Requirements => Repeat the listing in full. Nothing may be added or left out.

Information shown =>
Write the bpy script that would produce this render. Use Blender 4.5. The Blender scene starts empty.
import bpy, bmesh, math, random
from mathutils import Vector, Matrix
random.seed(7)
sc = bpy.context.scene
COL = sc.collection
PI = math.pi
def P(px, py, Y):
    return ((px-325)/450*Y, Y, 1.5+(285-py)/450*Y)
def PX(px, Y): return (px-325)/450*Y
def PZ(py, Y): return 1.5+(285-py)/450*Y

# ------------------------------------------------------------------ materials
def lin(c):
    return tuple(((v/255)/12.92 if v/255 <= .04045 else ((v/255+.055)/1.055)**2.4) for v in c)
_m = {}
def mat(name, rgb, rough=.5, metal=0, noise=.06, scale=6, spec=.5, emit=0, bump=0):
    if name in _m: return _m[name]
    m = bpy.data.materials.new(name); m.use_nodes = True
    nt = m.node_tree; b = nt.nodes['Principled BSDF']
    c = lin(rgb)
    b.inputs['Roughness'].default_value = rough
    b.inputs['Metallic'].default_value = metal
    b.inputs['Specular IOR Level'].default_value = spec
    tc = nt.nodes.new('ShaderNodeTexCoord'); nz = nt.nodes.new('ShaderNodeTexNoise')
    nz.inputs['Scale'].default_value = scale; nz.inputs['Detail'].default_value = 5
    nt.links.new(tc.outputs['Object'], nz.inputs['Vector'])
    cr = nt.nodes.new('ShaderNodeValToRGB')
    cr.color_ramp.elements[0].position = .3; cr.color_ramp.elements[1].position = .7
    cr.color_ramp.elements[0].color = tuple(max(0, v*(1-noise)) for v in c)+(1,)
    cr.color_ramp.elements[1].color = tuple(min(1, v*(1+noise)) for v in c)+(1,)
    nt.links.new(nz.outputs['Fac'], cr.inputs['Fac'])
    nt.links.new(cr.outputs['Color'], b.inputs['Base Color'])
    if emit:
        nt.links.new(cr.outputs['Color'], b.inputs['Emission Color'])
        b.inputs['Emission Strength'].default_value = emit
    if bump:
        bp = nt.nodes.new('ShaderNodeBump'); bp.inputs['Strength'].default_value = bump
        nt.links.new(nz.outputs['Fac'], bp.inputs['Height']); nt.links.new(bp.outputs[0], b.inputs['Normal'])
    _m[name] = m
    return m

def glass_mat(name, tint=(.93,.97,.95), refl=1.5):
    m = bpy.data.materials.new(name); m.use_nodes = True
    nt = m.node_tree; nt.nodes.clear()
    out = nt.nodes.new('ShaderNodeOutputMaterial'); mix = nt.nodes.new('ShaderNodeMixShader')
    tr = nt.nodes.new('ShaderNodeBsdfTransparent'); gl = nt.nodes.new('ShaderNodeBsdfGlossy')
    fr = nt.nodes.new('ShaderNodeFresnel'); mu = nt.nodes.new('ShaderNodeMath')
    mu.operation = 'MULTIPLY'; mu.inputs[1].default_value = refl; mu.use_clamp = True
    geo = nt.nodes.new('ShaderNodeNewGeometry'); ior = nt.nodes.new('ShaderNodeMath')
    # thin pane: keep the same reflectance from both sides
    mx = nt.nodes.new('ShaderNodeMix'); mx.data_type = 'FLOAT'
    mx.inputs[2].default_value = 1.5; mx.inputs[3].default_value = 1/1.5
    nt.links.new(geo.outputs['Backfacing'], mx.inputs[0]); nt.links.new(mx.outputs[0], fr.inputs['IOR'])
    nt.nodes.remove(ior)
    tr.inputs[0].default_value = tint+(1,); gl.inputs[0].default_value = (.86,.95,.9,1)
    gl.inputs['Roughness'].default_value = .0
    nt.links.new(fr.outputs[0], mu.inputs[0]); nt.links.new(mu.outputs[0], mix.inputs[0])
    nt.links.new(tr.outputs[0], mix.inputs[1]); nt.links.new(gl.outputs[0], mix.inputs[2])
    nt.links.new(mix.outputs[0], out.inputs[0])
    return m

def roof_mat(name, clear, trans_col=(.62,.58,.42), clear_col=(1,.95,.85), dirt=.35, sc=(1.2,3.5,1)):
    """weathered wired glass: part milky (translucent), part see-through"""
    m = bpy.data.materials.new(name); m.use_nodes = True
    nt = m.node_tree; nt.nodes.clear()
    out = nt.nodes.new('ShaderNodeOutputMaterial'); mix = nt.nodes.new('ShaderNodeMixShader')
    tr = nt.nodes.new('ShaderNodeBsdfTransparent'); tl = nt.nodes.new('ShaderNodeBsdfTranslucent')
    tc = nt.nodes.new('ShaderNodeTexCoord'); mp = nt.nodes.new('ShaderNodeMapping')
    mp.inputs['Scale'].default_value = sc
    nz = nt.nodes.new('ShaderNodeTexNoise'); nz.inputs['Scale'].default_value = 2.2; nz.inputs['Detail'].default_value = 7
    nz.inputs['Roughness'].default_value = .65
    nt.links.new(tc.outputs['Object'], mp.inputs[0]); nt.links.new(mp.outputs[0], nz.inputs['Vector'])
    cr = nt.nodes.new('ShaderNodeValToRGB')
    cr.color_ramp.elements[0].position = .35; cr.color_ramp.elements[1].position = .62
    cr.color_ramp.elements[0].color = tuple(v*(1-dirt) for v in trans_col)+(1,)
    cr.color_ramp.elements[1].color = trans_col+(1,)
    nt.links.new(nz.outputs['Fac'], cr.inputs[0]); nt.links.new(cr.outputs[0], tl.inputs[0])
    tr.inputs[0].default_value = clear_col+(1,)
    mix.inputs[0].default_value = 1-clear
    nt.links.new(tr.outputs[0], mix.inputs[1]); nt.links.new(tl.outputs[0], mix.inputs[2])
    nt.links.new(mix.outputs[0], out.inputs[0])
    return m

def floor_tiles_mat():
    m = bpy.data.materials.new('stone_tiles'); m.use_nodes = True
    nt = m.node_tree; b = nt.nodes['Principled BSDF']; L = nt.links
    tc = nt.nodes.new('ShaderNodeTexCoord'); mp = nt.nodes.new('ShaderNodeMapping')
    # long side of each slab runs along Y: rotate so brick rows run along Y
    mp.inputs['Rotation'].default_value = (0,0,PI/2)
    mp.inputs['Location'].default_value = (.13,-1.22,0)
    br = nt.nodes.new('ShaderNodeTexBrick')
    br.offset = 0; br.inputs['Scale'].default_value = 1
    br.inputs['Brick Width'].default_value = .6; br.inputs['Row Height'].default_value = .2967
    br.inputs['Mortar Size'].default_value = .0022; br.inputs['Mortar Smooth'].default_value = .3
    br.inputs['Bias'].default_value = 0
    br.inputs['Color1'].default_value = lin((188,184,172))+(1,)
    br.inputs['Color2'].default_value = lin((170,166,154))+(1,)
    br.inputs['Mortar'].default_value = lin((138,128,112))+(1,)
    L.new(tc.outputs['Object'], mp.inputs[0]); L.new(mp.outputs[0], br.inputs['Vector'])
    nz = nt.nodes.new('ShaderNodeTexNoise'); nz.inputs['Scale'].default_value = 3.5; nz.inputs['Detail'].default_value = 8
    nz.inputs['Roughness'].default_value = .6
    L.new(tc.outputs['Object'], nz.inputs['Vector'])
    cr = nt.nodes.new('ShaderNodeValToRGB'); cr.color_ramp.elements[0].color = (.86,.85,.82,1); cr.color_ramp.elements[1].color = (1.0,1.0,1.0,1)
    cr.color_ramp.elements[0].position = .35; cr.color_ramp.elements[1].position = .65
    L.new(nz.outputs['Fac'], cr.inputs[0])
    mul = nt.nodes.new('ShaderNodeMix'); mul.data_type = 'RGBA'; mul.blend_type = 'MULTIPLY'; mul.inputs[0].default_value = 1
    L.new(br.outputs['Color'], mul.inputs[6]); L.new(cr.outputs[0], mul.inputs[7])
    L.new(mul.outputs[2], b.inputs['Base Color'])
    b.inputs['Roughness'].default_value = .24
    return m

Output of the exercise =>
Write the bpy script that would produce this render. Use Blender 4.5. The Blender scene starts empty.
import bpy, bmesh, math, random
from mathutils import Vector, Matrix
random.seed(7)
sc = bpy.context.scene
COL = sc.collection
PI = math.pi
def P(px, py, Y):
    return ((px-325)/450*Y, Y, 1.5+(285-py)/450*Y)
def PX(px, Y): return (px-325)/450*Y
def PZ(py, Y): return 1.5+(285-py)/450*Y

# ------------------------------------------------------------------ materials
def lin(c):
    return tuple(((v/255)/12.92 if v/255 <= .04045 else ((v/255+.055)/1.055)**2.4) for v in c)
_m = {}
def mat(name, rgb, rough=.5, metal=0, noise=.06, scale=6, spec=.5, emit=0, bump=0):
    if name in _m: return _m[name]
    m = bpy.data.materials.new(name); m.use_nodes = True
    nt = m.node_tree; b = nt.nodes['Principled BSDF']
    c = lin(rgb)
    b.inputs['Roughness'].default_value = rough
    b.inputs['Metallic'].default_value = metal
    b.inputs['Specular IOR Level'].default_value = spec
    tc = nt.nodes.new('ShaderNodeTexCoord'); nz = nt.nodes.new('ShaderNodeTexNoise')
    nz.inputs['Scale'].default_value = scale; nz.inputs['Detail'].default_value = 5
    nt.links.new(tc.outputs['Object'], nz.inputs['Vector'])
    cr = nt.nodes.new('ShaderNodeValToRGB')
    cr.color_ramp.elements[0].position = .3; cr.color_ramp.elements[1].position = .7
    cr.color_ramp.elements[0].color = tuple(max(0, v*(1-noise)) for v in c)+(1,)
    cr.color_ramp.elements[1].color = tuple(min(1, v*(1+noise)) for v in c)+(1,)
    nt.links.new(nz.outputs['Fac'], cr.inputs['Fac'])
    nt.links.new(cr.outputs['Color'], b.inputs['Base Color'])
    if emit:
        nt.links.new(cr.outputs['Color'], b.inputs['Emission Color'])
        b.inputs['Emission Strength'].default_value = emit
    if bump:
        bp = nt.nodes.new('ShaderNodeBump'); bp.inputs['Strength'].default_value = bump
        nt.links.new(nz.outputs['Fac'], bp.inputs['Height']); nt.links.new(bp.outputs[0], b.inputs['Normal'])
    _m[name] = m
    return m

def glass_mat(name, tint=(.93,.97,.95), refl=1.5):
    m = bpy.data.materials.new(name); m.use_nodes = True
    nt = m.node_tree; nt.nodes.clear()
    out = nt.nodes.new('ShaderNodeOutputMaterial'); mix = nt.nodes.new('ShaderNodeMixShader')
    tr = nt.nodes.new('ShaderNodeBsdfTransparent'); gl = nt.nodes.new('ShaderNodeBsdfGlossy')
    fr = nt.nodes.new('ShaderNodeFresnel'); mu = nt.nodes.new('ShaderNodeMath')
    mu.operation = 'MULTIPLY'; mu.inputs[1].default_value = refl; mu.use_clamp = True
    geo = nt.nodes.new('ShaderNodeNewGeometry'); ior = nt.nodes.new('ShaderNodeMath')
    # thin pane: keep the same reflectance from both sides
    mx = nt.nodes.new('ShaderNodeMix'); mx.data_type = 'FLOAT'
    mx.inputs[2].default_value = 1.5; mx.inputs[3].default_value = 1/1.5
    nt.links.new(geo.outputs['Backfacing'], mx.inputs[0]); nt.links.new(mx.outputs[0], fr.inputs['IOR'])
    nt.nodes.remove(ior)
    tr.inputs[0].default_value = tint+(1,); gl.inputs[0].default_value = (.86,.95,.9,1)
    gl.inputs['Roughness'].default_value = .0
    nt.links.new(fr.outputs[0], mu.inputs[0]); nt.links.new(mu.outputs[0], mix.inputs[0])
    nt.links.new(tr.outputs[0], mix.inputs[1]); nt.links.new(gl.outputs[0], mix.inputs[2])
    nt.links.new(mix.outputs[0], out.inputs[0])
    return m

def roof_mat(name, clear, trans_col=(.62,.58,.42), clear_col=(1,.95,.85), dirt=.35, sc=(1.2,3.5,1)):
    """weathered wired glass: part milky (translucent), part see-through"""
    m = bpy.data.materials.new(name); m.use_nodes = True
    nt = m.node_tree; nt.nodes.clear()
    out = nt.nodes.new('ShaderNodeOutputMaterial'); mix = nt.nodes.new('ShaderNodeMixShader')
    tr = nt.nodes.new('ShaderNodeBsdfTransparent'); tl = nt.nodes.new('ShaderNodeBsdfTranslucent')
    tc = nt.nodes.new('ShaderNodeTexCoord'); mp = nt.nodes.new('ShaderNodeMapping')
    mp.inputs['Scale'].default_value = sc
    nz = nt.nodes.new('ShaderNodeTexNoise'); nz.inputs['Scale'].default_value = 2.2; nz.inputs['Detail'].default_value = 7
    nz.inputs['Roughness'].default_value = .65
    nt.links.new(tc.outputs['Object'], mp.inputs[0]); nt.links.new(mp.outputs[0], nz.inputs['Vector'])
    cr = nt.nodes.new('ShaderNodeValToRGB')
    cr.color_ramp.elements[0].position = .35; cr.color_ramp.elements[1].position = .62
    cr.color_ramp.elements[0].color = tuple(v*(1-dirt) for v in trans_col)+(1,)
    cr.color_ramp.elements[1].color = trans_col+(1,)
    nt.links.new(nz.outputs['Fac'], cr.inputs[0]); nt.links.new(cr.outputs[0], tl.inputs[0])
    tr.inputs[0].default_value = clear_col+(1,)
    mix.inputs[0].default_value = 1-clear
    nt.links.new(tr.outputs[0], mix.inputs[1]); nt.links.new(tl.outputs[0], mix.inputs[2])
    nt.links.new(mix.outputs[0], out.inputs[0])
    return m

def floor_tiles_mat():
    m = bpy.data.materials.new('stone_tiles'); m.use_nodes = True
    nt = m.node_tree; b = nt.nodes['Principled BSDF']; L = nt.links
    tc = nt.nodes.new('ShaderNodeTexCoord'); mp = nt.nodes.new('ShaderNodeMapping')
    # long side of each slab runs along Y: rotate so brick rows run along Y
    mp.inputs['Rotation'].default_value = (0,0,PI/2)
    mp.inputs['Location'].default_value = (.13,-1.22,0)
    br = nt.nodes.new('ShaderNodeTexBrick')
    br.offset = 0; br.inputs['Scale'].default_value = 1
    br.inputs['Brick Width'].default_value = .6; br.inputs['Row Height'].default_value = .2967
    br.inputs['Mortar Size'].default_value = .0022; br.inputs['Mortar Smooth'].default_value = .3
    br.inputs['Bias'].default_value = 0
    br.inputs['Color1'].default_value = lin((188,184,172))+(1,)
    br.inputs['Color2'].default_value = lin((170,166,154))+(1,)
    br.inputs['Mortar'].default_value = lin((138,128,112))+(1,)
    L.new(tc.outputs['Object'], mp.inputs[0]); L.new(mp.outputs[0], br.inputs['Vector'])
    nz = nt.nodes.new('ShaderNodeTexNoise'); nz.inputs['Scale'].default_value = 3.5; nz.inputs['Detail'].default_value = 8
    nz.inputs['Roughness'].default_value = .6
    L.new(tc.outputs['Object'], nz.inputs['Vector'])
    cr = nt.nodes.new('ShaderNodeValToRGB'); cr.color_ramp.elements[0].color = (.86,.85,.82,1); cr.color_ramp.elements[1].color = (1.0,1.0,1.0,1)
    cr.color_ramp.elements[0].position = .35; cr.color_ramp.elements[1].position = .65
    L.new(nz.outputs['Fac'], cr.inputs[0])
    mul = nt.nodes.new('ShaderNodeMix'); mul.data_type = 'RGBA'; mul.blend_type = 'MULTIPLY'; mul.inputs[0].default_value = 1
    L.new(br.outputs['Color'], mul.inputs[6]); L.new(cr.outputs[0], mul.inputs[7])
    L.new(mul.outputs[2], b.inputs['Base Color'])
    b.inputs['Roughness'].default_value = .24
    return m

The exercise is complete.